Both housebuilders saw their profit and revenue drop on the day of the merger, though executives from the pair also pointed to signs of improvement in the housing market.  

Barratt’s profit was 81% down to £95m in the half year to December 2023, with turnover of £1.85bn, a third down on the same period the year prior. Meanwhile, Redrow’s half-year profit was cut to £84m on revenue of £756m. 

Explaining the benefits of the deal, Morgan said: “Redrow is very strong in the forward land market and has options and owns a number of very large sites in the pipeline [and] Barratt, particularly through the Gladman acquisition, a year or so ago, also have a number of very large sites.” 

He said trading with multiple brands would allow the pair to get through large sites quicker with a stronger return on capital. “Having three very distinct brands in house is a very positive weapon to attack major sites,” he added. 

The deal now has to be approved by shareholders and regulators, but Morgan dismissed the notion of an intervention from the Competition and Markets Authority. 

He said he was not worried about the watchdog’s ongoing inquiry into potential collusion because “you can’t find things that don’t exist” and hit out at the housing secretary Michael Gove, who pushed for it in the first place. 
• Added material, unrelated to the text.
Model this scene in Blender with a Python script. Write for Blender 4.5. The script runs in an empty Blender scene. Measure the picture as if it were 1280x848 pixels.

“They are looking for builders who work together to squeeze out SME builders. I’ve been in this industry all my life and that is just utter bollocks,” he said. “Builders would cut each other’s throat for a decent parcel of land.” 

“It makes my blood boil,” he continued. “How dare they point the finger at builders when they have been tinkering and messing around [….] they are indecisive, they change their mind like some people have dinners.”